The question is this: will the Presbyterian Mission Agency Board support a proposal that calls for spending at least $10.3 millionon capital improvements at Stony Point Center over the next decade?
Also part of the proposal: Spend $300,000 over the next three years for additional staffing for Stony Point, and another $75,000 in a capital campaign feasibility study.
The answer to how much support there is for the plan likely will come to light when the board votes on the first part of the proposal at its meeting Sept. 26-28 – a meeting actually being held at Stony Point, just north of New York City.
No clear answer emerged Sept. 13, during a webinar called to give board members a chance to learn more about the proposal and to ask questions. A few board members voiced enthusiasm about the proposal – for example, Kathy Maurer, who served on a board task force on Stony Point, said: “I’m really excited about the direction.”

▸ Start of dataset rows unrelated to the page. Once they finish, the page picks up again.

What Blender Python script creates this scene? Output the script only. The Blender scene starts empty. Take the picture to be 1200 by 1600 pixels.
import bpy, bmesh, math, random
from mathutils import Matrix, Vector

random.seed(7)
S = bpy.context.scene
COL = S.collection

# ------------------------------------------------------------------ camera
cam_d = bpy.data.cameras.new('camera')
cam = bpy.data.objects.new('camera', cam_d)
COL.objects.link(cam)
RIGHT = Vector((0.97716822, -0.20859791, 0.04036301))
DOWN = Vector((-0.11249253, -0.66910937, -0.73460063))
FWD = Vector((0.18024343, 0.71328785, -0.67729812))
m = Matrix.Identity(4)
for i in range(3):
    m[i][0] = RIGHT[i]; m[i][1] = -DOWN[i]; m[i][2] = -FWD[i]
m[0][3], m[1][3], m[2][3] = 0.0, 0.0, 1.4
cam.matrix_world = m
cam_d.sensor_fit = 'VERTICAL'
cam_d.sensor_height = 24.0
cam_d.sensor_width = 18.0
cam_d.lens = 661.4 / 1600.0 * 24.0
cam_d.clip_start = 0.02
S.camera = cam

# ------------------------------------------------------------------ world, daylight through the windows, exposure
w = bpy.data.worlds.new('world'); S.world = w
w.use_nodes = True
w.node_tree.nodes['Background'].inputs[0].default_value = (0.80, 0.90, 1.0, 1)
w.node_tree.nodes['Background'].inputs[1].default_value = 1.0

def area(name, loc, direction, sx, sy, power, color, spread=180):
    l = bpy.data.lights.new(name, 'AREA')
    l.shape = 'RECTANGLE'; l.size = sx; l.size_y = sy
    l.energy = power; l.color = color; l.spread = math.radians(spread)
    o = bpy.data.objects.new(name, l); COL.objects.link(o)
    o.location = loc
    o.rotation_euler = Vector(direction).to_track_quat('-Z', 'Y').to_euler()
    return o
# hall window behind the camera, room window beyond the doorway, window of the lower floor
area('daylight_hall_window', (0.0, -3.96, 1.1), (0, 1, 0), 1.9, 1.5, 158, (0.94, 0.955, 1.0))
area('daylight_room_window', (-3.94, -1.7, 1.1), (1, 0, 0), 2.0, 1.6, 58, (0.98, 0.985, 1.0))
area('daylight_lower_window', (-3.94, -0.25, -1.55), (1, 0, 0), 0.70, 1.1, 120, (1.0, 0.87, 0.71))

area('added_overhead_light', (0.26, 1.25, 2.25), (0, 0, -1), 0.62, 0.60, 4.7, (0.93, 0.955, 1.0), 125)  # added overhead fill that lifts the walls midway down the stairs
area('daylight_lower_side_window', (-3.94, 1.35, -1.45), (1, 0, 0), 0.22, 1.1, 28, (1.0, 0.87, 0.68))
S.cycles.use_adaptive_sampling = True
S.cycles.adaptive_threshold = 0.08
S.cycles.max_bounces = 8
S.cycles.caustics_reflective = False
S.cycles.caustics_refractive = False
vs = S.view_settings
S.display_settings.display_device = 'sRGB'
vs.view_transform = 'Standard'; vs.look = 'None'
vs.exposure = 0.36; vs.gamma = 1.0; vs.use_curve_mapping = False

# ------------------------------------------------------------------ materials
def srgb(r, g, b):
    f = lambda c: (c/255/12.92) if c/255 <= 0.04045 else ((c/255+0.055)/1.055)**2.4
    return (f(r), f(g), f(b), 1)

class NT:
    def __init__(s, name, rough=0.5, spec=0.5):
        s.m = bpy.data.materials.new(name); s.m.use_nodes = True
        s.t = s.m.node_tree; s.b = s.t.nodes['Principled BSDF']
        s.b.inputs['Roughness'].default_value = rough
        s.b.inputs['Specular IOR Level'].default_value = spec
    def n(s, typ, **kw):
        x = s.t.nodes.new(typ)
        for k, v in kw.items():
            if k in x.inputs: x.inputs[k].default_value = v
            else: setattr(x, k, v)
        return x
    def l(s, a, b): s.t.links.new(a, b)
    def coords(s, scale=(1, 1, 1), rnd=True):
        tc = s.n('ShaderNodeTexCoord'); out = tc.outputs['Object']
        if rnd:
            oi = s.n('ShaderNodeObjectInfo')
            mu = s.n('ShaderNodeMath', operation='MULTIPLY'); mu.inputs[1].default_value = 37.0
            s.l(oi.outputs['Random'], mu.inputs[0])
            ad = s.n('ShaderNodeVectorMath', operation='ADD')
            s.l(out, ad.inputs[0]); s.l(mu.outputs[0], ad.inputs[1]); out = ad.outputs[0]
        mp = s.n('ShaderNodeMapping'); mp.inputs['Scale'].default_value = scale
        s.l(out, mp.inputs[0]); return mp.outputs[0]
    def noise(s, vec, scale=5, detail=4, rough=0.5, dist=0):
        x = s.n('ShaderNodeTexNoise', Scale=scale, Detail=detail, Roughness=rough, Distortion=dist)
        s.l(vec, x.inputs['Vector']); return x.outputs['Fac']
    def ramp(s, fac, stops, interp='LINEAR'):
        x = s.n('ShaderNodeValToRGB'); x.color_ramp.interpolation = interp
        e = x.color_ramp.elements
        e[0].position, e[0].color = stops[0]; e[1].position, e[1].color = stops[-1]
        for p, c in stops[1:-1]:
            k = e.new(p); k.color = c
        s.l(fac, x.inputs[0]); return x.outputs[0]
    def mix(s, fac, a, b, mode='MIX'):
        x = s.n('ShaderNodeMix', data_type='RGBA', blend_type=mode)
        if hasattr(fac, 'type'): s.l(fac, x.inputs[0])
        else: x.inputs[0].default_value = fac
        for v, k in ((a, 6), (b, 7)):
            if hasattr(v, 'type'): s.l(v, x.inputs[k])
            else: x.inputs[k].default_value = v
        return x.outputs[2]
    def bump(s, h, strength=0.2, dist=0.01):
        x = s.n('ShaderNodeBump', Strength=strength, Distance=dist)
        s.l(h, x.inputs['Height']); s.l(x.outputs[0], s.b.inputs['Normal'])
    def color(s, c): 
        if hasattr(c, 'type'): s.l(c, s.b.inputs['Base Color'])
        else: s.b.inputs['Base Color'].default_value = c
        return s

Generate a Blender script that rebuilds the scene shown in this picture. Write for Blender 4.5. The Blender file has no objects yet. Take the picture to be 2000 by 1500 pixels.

One in particular – Ken Godshall, a pastor from Kentucky – asked a series of questions.
Among them: what role does property ownership play in all this? If the Presbyterian Church (U.S.A.) does not fully own the Stony Point property, does it make sense to “invest $10 million in a program we cannot fully control?” Godshall asked. Put another way: does the board want to invest $10.3 million in capital improvements to property for which the ownership is complex – so if things didn’t go well, the PC(USA) couldn’t just sell the property and take the proceeds.
Godshall also asked “is Stony Point in and of itself a high priority ministry, a low priority ministry, or something in between?”

“It’s a high priority,” and is on the journey to becoming even a higher one, said Ray Jones, director of Theology, Formation and Evangelism for the Presbyterian Mission Agency. Jones leads a Stony Point Round Table, which the board authorized creating last spring, along with the hiring of Run River Enterprises, a consulting firm, asking that a recommendation be brought to the board’s meeting this month.
The board won’t have to make the decision all at once. The capital improvements would be done in phases. What the board is being asked this month is to:
- Adopt the new vision for Stony Point.
- Realign Stony Point center within the Presbyterian Mission Agency structure and begin to implement the staffing plan (with financial implications of $300,000 over three years – or $100,000 in each of the next three years);
- Authorize a feasibility study for capital and endowment campaigns, at a cost of $75,000.
How much money could be spent on capital improvements would depend on how much could be raised in a capital campaign, Jones said. One goal of the feasibility study is to help to answer that.